Your task: Repeat each entry as written, dropping any picture you find.

● ● ●

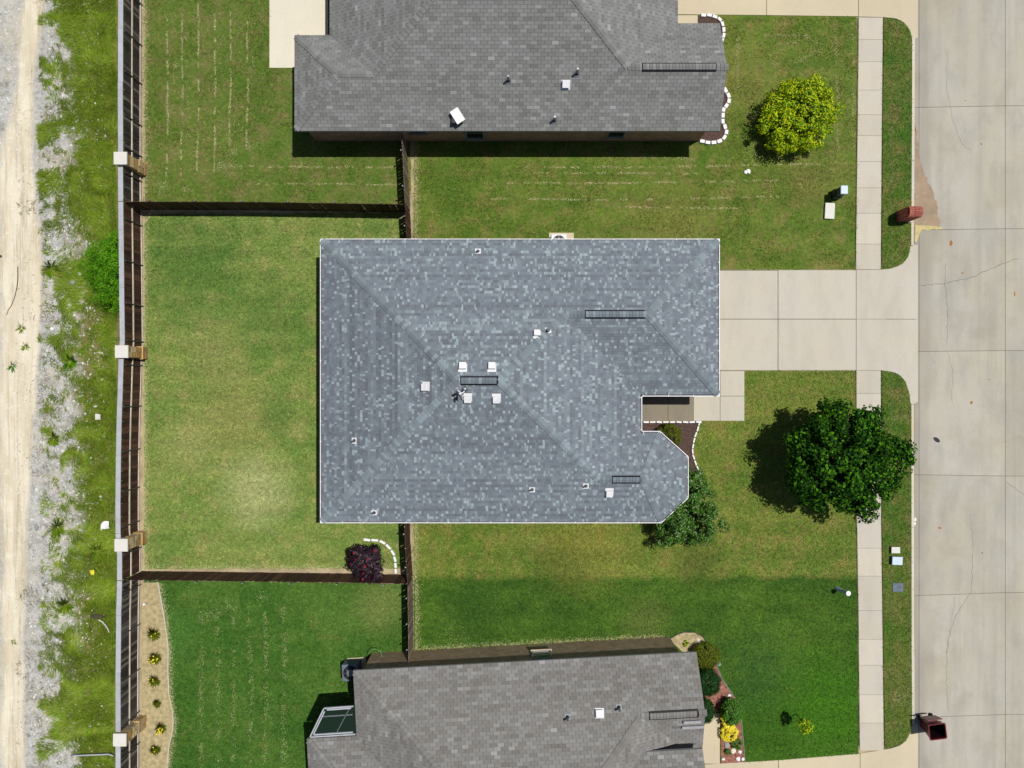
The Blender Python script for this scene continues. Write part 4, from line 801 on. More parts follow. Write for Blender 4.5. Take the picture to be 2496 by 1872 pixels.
# ------------------------------------------------------------------ fences
def board_meshes(mat, w, hgt, n=6, th=.018):
    out = []
    for i in range(n):
        m = MB(); c_ = .006 * (i % 3 - 1)
        m.box((0, c_, hgt / 2), (w, th, hgt), tone=[.15, .35, .5, .65, .45, .85][i % 6]); out.append(m.mesh('board', mat))
    return out
def fence(label, pts, mat, side, pitch=.146, w=.138, top=1.83, twist=0, posts=(), rails=(1.55, .98, .12), railside=None, cap=None, capw=.225, post_out=.085, rail_mat='rail', dots=False, group='wooden fences around the yards', railm=None):
    """pts world (x, y); side: +1 / -1, where the rails and posts stand relative to the travel direction's left"""
    P2 = [Vector(p) for p in pts]; c0 = sum(P2, Vector((0, 0))) / len(P2)
    root = empty('fence', (c0.x, c0.y, 0), label, 'fence', group); bm_ = board_meshes(M[mat], w, top - .03)
    for a, b in zip(P2, P2[1:]):
        d = b - a; L = d.length; d.normalize(); ang = math.atan2(d.y, d.x); n = max(1, round(L / pitch)); st = L / n; nl = Vector((-d.y, d.x)) * side
        for i in range(n):
            c_ = a + d * (st * (i + .5)); Mx = Matrix.Translation((c_.x, c_.y, .03 + rnd.uniform(-.012, .012))) @ Matrix.Rotation(ang + R(rnd.uniform(-twist, twist)), 4, 'Z') @ Matrix.Rotation(R(rnd.uniform(-.6, .6)), 4, 'Y')
            inst('board', rnd.choice(bm_), root, Mx)
        nb = max(1, round(L / 2.4))
        for j in range(nb):
            q0 = a + d * (L * j / nb); q1 = a + d * (L * (j + 1) / nb); c_ = (q0 + q1) / 2
            for z in rails:
                m = MB().box((c_.x + nl.x * .032, c_.y + nl.y * .032, z), ((q1 - q0).length - .01, .042, .085), ang + R(rnd.uniform(-.2, .2))); m.build('rail', M[rail_mat], root)
            if cap:
                cc = c_ - nl * (capw / 2 - .012); m = MB().box((cc.x, cc.y, top + .035), ((q1 - q0).length - .006, capw, .035), ang + R(rnd.uniform(-.35, .35))); m.build('cap_board', M['cap'], root)
                m = MB().box((c_.x - nl.x * .04, c_.y - nl.y * .04, top - .03), ((q1 - q0).length - .006, .035, .09), ang).build('top_rail', M['cap'], root)
    for (x, y, nx, ny) in posts:
        m = MB().cyl((x, y, -.05), .03, top - .0, 10).build('post', M['darksteel'], root)
        if dots: MB().blob((x, y, top - .02), (.045, .045, .03), 1, jit=0).build('post_cap', M['steel'], m)
    return root
bx = lambda px, py: P(px, py, 1.85)
BF = [(300.3, -60), (299.5, 200), (299.6, 385), (300, 486), (301, 560), (302.5, 700), (303.8, 830), (301, 875), (299, 950), (296.5, 1020), (294.6, 1110), (293.4, 1220), (293.4, 1300), (297.5, 1352), (297.3, 1416), (295.2, 1500), (293.8, 1640), (293.6, 1790), (294, 1950)]
def sub(y0, y1):
    ys = [p[1] for p in BF]; xs = [p[0] for p in BF]; out = [(float(np.interp(y0, ys, xs)), y0)] + [p for p in BF if y0 < p[1] < y1] + [(float(np.interp(y1, ys, xs)), y1)]
    return [tuple(P(x, y, 1.85).xy) for x, y in out]
def bposts(ys):
    out = []
    for y in ys:
        x = float(np.interp(y, [p[1] for p in BF], [p[0] for p in BF])); p = P(x, y, 1.8); out.append((p.x + .085, p.y, 1, 0))
    return out
fence('dark weathered back fence with pale cap behind the upper left yard', sub(-60, 490), 'wood_old', 1, pitch=.152, w=.128, twist=5, posts=bposts((-30, 74, 172, 279, 357, 420)), rails=(1.0, .13), cap=True)
fence('brown back fence with pale cap and steel posts behind the central yard', sub(492, 1414), 'wood_new', 1, posts=bposts((533, 634, 738, 829, 889, 992, 1101, 1199, 1285, 1352)), rails=(1.0, .06), cap=True, twist=.8)
fence('grey weathered back fence with pale cap behind the lower left yard', sub(1416, 1950), 'wood_old', 1, pitch=.152, w=.132, twist=4, posts=bposts((1447, 1548, 1662, 1770, 1850)), rails=(1.0, .13), cap=True)
fx = lambda *p: [tuple(P(x, y, 1.83).xy) for x, y in p]
def lposts(a, b, n, nrm_):
    out = []
    for i in range(n):
        f = (i + .5) / n; out.append((a[0] + (b[0] - a[0]) * f + nrm_[0] * .085, a[1] + (b[1] - a[1]) * f + nrm_[1] * .085, 0, 0))
    return out
f1 = fx((303, 491.5), (620, 492.5), (985, 498)); fence('dark side fence between the upper left yard and the central back yard', f1, 'wood_new', 1, twist=.6, posts=lposts(f1[0], f1[-1], 6, (0, 1)), rails=(1.6, .95, .2), rail_mat='stick', dots=True)
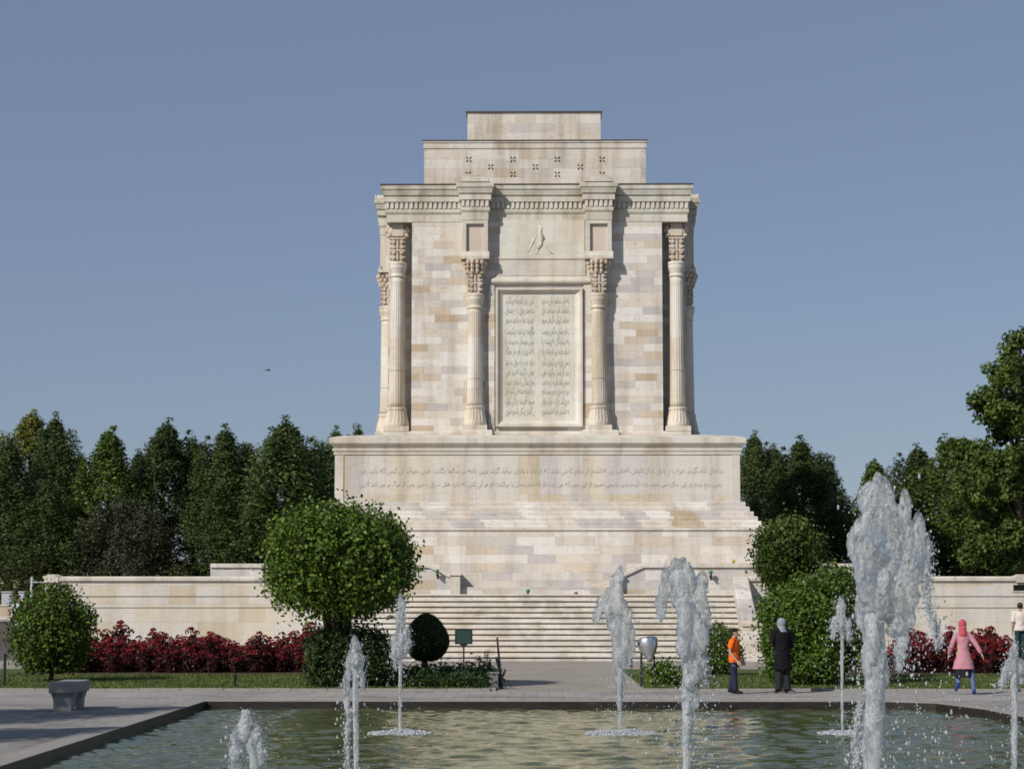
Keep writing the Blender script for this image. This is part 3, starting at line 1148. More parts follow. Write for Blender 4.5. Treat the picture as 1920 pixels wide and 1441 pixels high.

● ● ●

Complete output:
The Blender Python script for this scene continues. Write part 4, from line 801 on. More parts follow. Write for Blender 4.5. Take the picture to be 2496 by 1872 pixels.
# ------------------------------------------------------------------ fences
def board_meshes(mat, w, hgt, n=6, th=.018):
    out = []
    for i in range(n):
        m = MB(); c_ = .006 * (i % 3 - 1)
        m.box((0, c_, hgt / 2), (w, th, hgt), tone=[.15, .35, .5, .65, .45, .85][i % 6]); out.append(m.mesh('board', mat))
    return out
def fence(label, pts, mat, side, pitch=.146, w=.138, top=1.83, twist=0, posts=(), rails=(1.55, .98, .12), railside=None, cap=None, capw=.225, post_out=.085, rail_mat='rail', dots=False, group='wooden fences around the yards', railm=None):
    """pts world (x, y); side: +1 / -1, where the rails and posts stand relative to the travel direction's left"""
    P2 = [Vector(p) for p in pts]; c0 = sum(P2, Vector((0, 0))) / len(P2)
    root = empty('fence', (c0.x, c0.y, 0), label, 'fence', group); bm_ = board_meshes(M[mat], w, top - .03)
    for a, b in zip(P2, P2[1:]):
        d = b - a; L = d.length; d.normalize(); ang = math.atan2(d.y, d.x); n = max(1, round(L / pitch)); st = L / n; nl = Vector((-d.y, d.x)) * side
        for i in range(n):
            c_ = a + d * (st * (i + .5)); Mx = Matrix.Translation((c_.x, c_.y, .03 + rnd.uniform(-.012, .012))) @ Matrix.Rotation(ang + R(rnd.uniform(-twist, twist)), 4, 'Z') @ Matrix.Rotation(R(rnd.uniform(-.6, .6)), 4, 'Y')
            inst('board', rnd.choice(bm_), root, Mx)
        nb = max(1, round(L / 2.4))
        for j in range(nb):
            q0 = a + d * (L * j / nb); q1 = a + d * (L * (j + 1) / nb); c_ = (q0 + q1) / 2
            for z in rails:
                m = MB().box((c_.x + nl.x * .032, c_.y + nl.y * .032, z), ((q1 - q0).length - .01, .042, .085), ang + R(rnd.uniform(-.2, .2))); m.build('rail', M[rail_mat], root)
            if cap:
                cc = c_ - nl * (capw / 2 - .012); m = MB().box((cc.x, cc.y, top + .035), ((q1 - q0).length - .006, capw, .035), ang + R(rnd.uniform(-.35, .35))); m.build('cap_board', M['cap'], root)
                m = MB().box((c_.x - nl.x * .04, c_.y - nl.y * .04, top - .03), ((q1 - q0).length - .006, .035, .09), ang).build('top_rail', M['cap'], root)
    for (x, y, nx, ny) in posts:
        m = MB().cyl((x, y, -.05), .03, top - .0, 10).build('post', M['darksteel'], root)
        if dots: MB().blob((x, y, top - .02), (.045, .045, .03), 1, jit=0).build('post_cap', M['steel'], m)
    return root
bx = lambda px, py: P(px, py, 1.85)
BF = [(300.3, -60), (299.5, 200), (299.6, 385), (300, 486), (301, 560), (302.5, 700), (303.8, 830), (301, 875), (299, 950), (296.5, 1020), (294.6, 1110), (293.4, 1220), (293.4, 1300), (297.5, 1352), (297.3, 1416), (295.2, 1500), (293.8, 1640), (293.6, 1790), (294, 1950)]
def sub(y0, y1):
    ys = [p[1] for p in BF]; xs = [p[0] for p in BF]; out = [(float(np.interp(y0, ys, xs)), y0)] + [p for p in BF if y0 < p[1] < y1] + [(float(np.interp(y1, ys, xs)), y1)]
    return [tuple(P(x, y, 1.85).xy) for x, y in out]
def bposts(ys):
    out = []
    for y in ys:
        x = float(np.interp(y, [p[1] for p in BF], [p[0] for p in BF])); p = P(x, y, 1.8); out.append((p.x + .085, p.y, 1, 0))
    return out
fence('dark weathered back fence with pale cap behind the upper left yard', sub(-60, 490), 'wood_old', 1, pitch=.152, w=.128, twist=5, posts=bposts((-30, 74, 172, 279, 357, 420)), rails=(1.0, .13), cap=True)
fence('brown back fence with pale cap and steel posts behind the central yard', sub(492, 1414), 'wood_new', 1, posts=bposts((533, 634, 738, 829, 889, 992, 1101, 1199, 1285, 1352)), rails=(1.0, .06), cap=True, twist=.8)
fence('grey weathered back fence with pale cap behind the lower left yard', sub(1416, 1950), 'wood_old', 1, pitch=.152, w=.132, twist=4, posts=bposts((1447, 1548, 1662, 1770, 1850)), rails=(1.0, .13), cap=True)
fx = lambda *p: [tuple(P(x, y, 1.83).xy) for x, y in p]
def lposts(a, b, n, nrm_):
    out = []
    for i in range(n):
        f = (i + .5) / n; out.append((a[0] + (b[0] - a[0]) * f + nrm_[0] * .085, a[1] + (b[1] - a[1]) * f + nrm_[1] * .085, 0, 0))
    return out
f1 = fx((303, 491.5), (620, 492.5), (985, 498)); fence('dark side fence between the upper left yard and the central back yard', f1, 'wood_new', 1, twist=.6, posts=lposts(f1[0], f1[-1], 6, (0, 1)), rails=(1.6, .95, .2), rail_mat='stick', dots=True)
Keep writing the Blender script for this image. This is part 3, starting at line 1148. More parts follow. Write for Blender 4.5. Treat the picture as 1920 pixels wide and 1441 pixels high.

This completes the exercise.